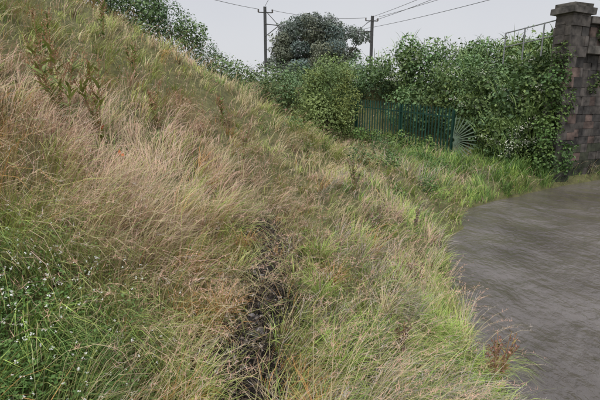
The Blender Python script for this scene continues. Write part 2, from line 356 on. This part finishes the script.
def shrub(name,blobs,dens,size,ca,cb,seed,trunk=None,shell=.4,tonew=.45):
    g=Geo();blobcloud(g,blobs,dens,size,ca,cb,seed,shell,.55,tonew)
    o=g.build(name,M_leaf)
    if trunk is not None:
        t=Geo()
        for k,(cx,cy,cz,rx,ry,rz) in enumerate(blobs):
            p0=np.array(trunk[:3]);p3=np.array([cx,cy,cz])
            mid=p0*.5+p3*.5+np.array([0,0,-.1*abs(cz-p0[2])]);pts=[p0,p0*.75+mid*.25+np.array([0,0,.15*(cz-p0[2])]),mid+np.array([0,0,.12*(cz-p0[2])]),p3]
            tube(t,pts,np.array([1,.7,.4,.12])*trunk[3]*(1 if k==0 else .5),np.array([.10,.085,.065]),7)
            for q in range(2):
                d=rng.normal(0,1,3);d[2]=abs(d[2]);d/=np.linalg.norm(d)
                tube(t,[p3-(p3-mid)*.4,p3+d*np.array([rx,ry,rz])*.8],np.array([.2,.06])*trunk[3],np.array([.1,.085,.065]),5)
        t.build('trunk_and_branches',M_bark,True,o)
    return o
for (bx,by,s_) in [(1.45,10.8,.4),(2.3,11.6,.35),(-.2,11.6,.3),(3.3,11.3,.3),(3.4,12.8,.4),(4.3,13.9,.5),(2.1,9.4,.22),(5.0,15.6,.5),(4.6,17.2,.6),(3.4,15.8,.6),(3.4,18.6,.6)]:
    z=float(H(bx,by));shrub('bramble_bush',[(bx,by,z+s_*.6,s_*.8,s_*.8,s_*.8),(bx+s_*.6,by,z+s_*.4,s_*.6,s_*.6,s_*.5)],300,.075,(.06,.11,.035),(.25,.38,.11),bx)

# ---------------------------------------------------------------- thicket
D1=(.03,.06,.024);D2=(.29,.42,.15)
blobs=[]
for (px_,py_,zt,r) in [
  (4.2,25,4.7,1.5),(5.6,25.5,5.4,1.6),(7.2,25.5,5.8,1.7),(8.8,25,5.9,1.7),(10.4,24.5,5.8,1.7),(12.,24,5.7,1.7),(13.6,24,5.8,1.8),(3.0,26.5,4.5,1.5),
  (5.6,22.8,3.5,1.2),(6.8,22.5,4.6,1.4),(8.2,22,5.0,1.4),(9.5,21.5,5.2,1.5),(11.,21,5.3,1.5),(12.5,21,5.2,1.5),
  (7.6,20.6,3.2,1.1),(8.4,19.8,4.1,1.2),(9.4,19.2,4.8,1.3),(10.6,18.8,5.1,1.3),
  (8.0,18.3,2.5,.8),(8.7,17.9,3.8,1.0),(9.3,17.6,4.6,1.0),(8.5,17.0,2.4,.8),(7.9,17.3,1.3,.5),(8.2,16.3,1.4,.55),(8.6,16.6,2.6,.6),(8.5,16.6,3.6,.6),(8.4,16.9,4.6,.55),(9.2,17.3,5.1,.7)]:
    zb=float(H(px_,py_));hh=max((zt-zb)/2,.35)
    blobs.append((px_,py_,zt-hh*.9,r,r*.9,hh*1.0))
    for q in range(3):
        a=rng.uniform(0,6.28);blobs.append((px_+math.cos(a)*r*.7,py_+math.sin(a)*r*.6,zt-rng.uniform(.0,1.2)*hh,r*.45,r*.45,r*.42))
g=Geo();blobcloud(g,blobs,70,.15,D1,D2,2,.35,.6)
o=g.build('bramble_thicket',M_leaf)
g=Geo();n=2800;bi=rng.choice(len(blobs),n);B=np.array(blobs)[bi];d=rng.normal(0,1,(n,3));d[:,2]=np.abs(d[:,2])*.8;d/=np.linalg.norm(d,axis=1)[:,None]
P=B[:,:3]+d*B[:,3:]*.95;c=np.array([.31,.44,.15])*(1+rng.normal(0,.25,(n,1)))
blades(g,P,rng.uniform(.25,.75,n),rng.uniform(.1,.8,n),rng.uniform(.3,1.4,n),np.arctan2(d[:,1],d[:,0])+rng.normal(0,.5,n),.035,c*.7,c,4)
g.build('bramble_shoots',M_leaf,parent=o)
g=Geo()
for q in range(120):
    b=blobs[rng.choice(len(blobs))];d=np.array([rng.normal(-.2,.6),-1,rng.normal(.35,.5)]);d/=np.linalg.norm(d)
    p=np.array(b[:3])+d*np.array(b[3:])*1.08;n=24
    P=p+rng.normal(0,1,(n,3))*np.array([.12,.05,.06]);leaves(g,P,np.tile([0,-.6,1.],(n,1)),.048,np.tile([.75,.75,.62],(n,1)),.8,.6)
g.build('elder_flowers',M_leaf,parent=o)

shrub('hawthorn_bush',[(1.4,22.4,3.5,1.25,1.2,1.25),(.7,22.3,2.7,.95,1.0,1.1),(2.1,22.4,2.8,.95,1.1,1.2),(1.5,22.3,4.45,.85,.9,.75),(.8,22.2,4.0,.6,.5,.55),(2.15,22.3,4.0,.6,.5,.5),(1.3,22.0,2.0,1.4,1.1,1.2)],210,.11,(.10,.15,.04),(.42,.50,.17),5,(1.5,22.6,float(H(1.5,22.6))-.1,.16),.4,.2)
hb=[(x_,24.8+rng.normal(0,.5),3.15+rng.normal(0,.3)+.12*max(0,-x_-1),.9+.3*rng.random(),.9,1.2) for x_ in np.arange(-6.5,3.2,.75)]
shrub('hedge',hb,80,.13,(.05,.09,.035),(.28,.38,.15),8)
hb=[(x_,29+rng.normal(0,.4),4.1+rng.normal(0,.25),1.1,1.0,1.25) for x_ in np.arange(-7.5,4.2,1.0)]
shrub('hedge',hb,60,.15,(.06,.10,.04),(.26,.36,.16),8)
shrub('hawthorn_tree',[(-9.6,23,8.2,2.2,1.8,1.6),(-8.2,23.3,7.4,1.7,1.5,1.5),(-10.9,23,8.8,2,1.6,1.6),(-9.2,22.6,6.2,2.2,1.6,1.5)],90,.15,(.05,.09,.035),(.25,.36,.13),11,(-9.4,23,float(H(-9.4,23))-.1,.22))
shrub('hawthorn_tree',[(-6.6,23.5,6.9,1.2,1.1,1.0),(-5.7,23.6,6.3,.9,.9,.8),(-6.3,23.3,5.6,1.4,1.1,1.1),(-7.4,23.4,7.4,.8,.8,.8)],110,.13,(.05,.09,.035),(.27,.39,.14),13,(-6.4,23.5,float(H(-6.4,23.5))-.1,.16))
shrub('hawthorn_tree',[(-5.0,24.5,5.3,.9,.9,.8),(-4.2,24.6,4.6,1.0,.9,.9)],120,.12,(.08,.13,.05),(.32,.43,.17),14,(-4.8,24.5,float(H(-4.8,24.5))-.1,.1))
bb=[]
st=np.random.default_rng(5)
for q in range(80):
    a=st.uniform(0,6.28);rr=st.uniform(0,1)**.55;zz=st.uniform(-1,1)
    w=math.sqrt(max(0,1-zz*zz*(.8 if zz>0 else .35)));bb.append((2.5+math.cos(a)*rr*6.4*w,62+math.sin(a)*rr*4*w,9.4+zz*4.0,1.4,1.3,.95))
shrub('oak_tree',bb,38,.28,(.14,.17,.145),(.29,.34,.26),17,(2.5,62,3.0,.3),.4,.3)  # distance haze put into the leaf colours: paler, greyer than near foliage

# ---------------------------------------------------------------- palisade fence
def palisade(name,A,B,h=2.25):
    root=bpy.data.objects.new(name,None);scene.collection.objects.link(root)
    A=np.array(A,float);B=np.array(B,float);Ln=np.linalg.norm(B-A);u=(B-A)/Ln;nrm=np.array([u[1],-u[0]])
    if nrm[1]>0:nrm=-nrm
    g=Geo();n=int(Ln/.155);col=np.array([.012,.062,.042])
    for k in range(n+1):
        c=A+u*k*.155;z=float(np.interp(k/n,[0,1],[.45,.95]));j=rng.normal(0,.008)
        top=z+h+j
        offs=[-.036,-.018,0,.018,.036];dep=[0,.014,.003,.014,0]
        tz=[-.04,-.07,.0,-.07,-.04]
        V=[];
        for o_,d_,t_ in zip(offs,dep,tz):
            q=c+u*o_+nrm*(d_+.03);V.append([q[0],q[1],z+.05]);V.append([q[0],q[1],top+t_])
        F=[[2*i,2*i+2,2*i+3,2*i+1] for i in range(4)]
        g.add(V,F,col*(1+rng.normal(0,.25)))
    g.build('pales',M_paint,parent=root)
    g=Geo()
    for zz in (.35,1.85):
        a=np.array([A[0],A[1],.45+zz]);b=np.array([B[0],B[1],.95+zz]);m_=(a+b)/2;ax=(b-a)/np.linalg.norm(b-a)
        box(g,m_,(Ln/2,.022,.025),ax,[nrm[0],nrm[1],0],col)
    for k in range(0,n+1,17):
        c=A+u*k*.155;z=float(np.interp(k/n,[0,1],[.45,.95]));box(g,[c[0]-nrm[0]*.06,c[1]-nrm[1]*.06,z+h/2-.1],(.05,.03,h/2-.02),[u[0],u[1],0],[nrm[0],nrm[1],0],col)
    g.build('rails_and_posts',M_paint,parent=root)
    g=Geo();c=np.array([A[0]-u[0]*.12,A[1]-u[1]*.12,1.35])+np.array([nrm[0],nrm[1],0])*.1
    for a in np.linspace(R(-80),R(85),17):
        d=np.array([-u[0]*math.cos(a),-u[1]*math.cos(a),math.sin(a)]);e=c+d*1.05
        sd=np.cross(d,[nrm[0],nrm[1],0]);
        V=[c+d*.08-sd*.012,c+d*.08+sd*.012,e-d*.1+sd*.024,e-d*.1-sd*.024];cc=np.array([.20,.27,.20])*rng.uniform(.8,1.1);g.add(V,[[0,1,2,3]],cc);g.add([V[3],V[2],e+sd*.001,e-sd*.001],[[0,1,2,3]],cc)
    g.build('spiked_fan',M_paint,parent=root)
palisade('palisade_fence',(6.45,18.6),(1.9,23.4))
fb=[]
for t in np.linspace(.1,1,12):
    x_=6.45+(1.9-6.45)*t;y_=18.6+(23.4-18.6)*t-.45;fb.append((x_,y_,float(H(x_,y_))+.25,.4,.3,.25+.25*rng.random()))
shrub('nettles',fb,170,.09,(.06,.12,.03),(.28,.42,.11),31)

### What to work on
Extract the run of lines that opens with the line containing "shrub('hedge',hb,80,.13,(.05,.09,.035),(.28,.38,.15),8)" and closes with the line containing "x_ in np.arange(-7.5,4.2,1.0)]"; reproduce it exactly and add nothing.

### Result for this task
shrub('hedge',hb,80,.13,(.05,.09,.035),(.28,.38,.15),8)
hb=[(x_,29+rng.normal(0,.4),4.1+rng.normal(0,.25),1.1,1.0,1.25) for x_ in np.arange(-7.5,4.2,1.0)]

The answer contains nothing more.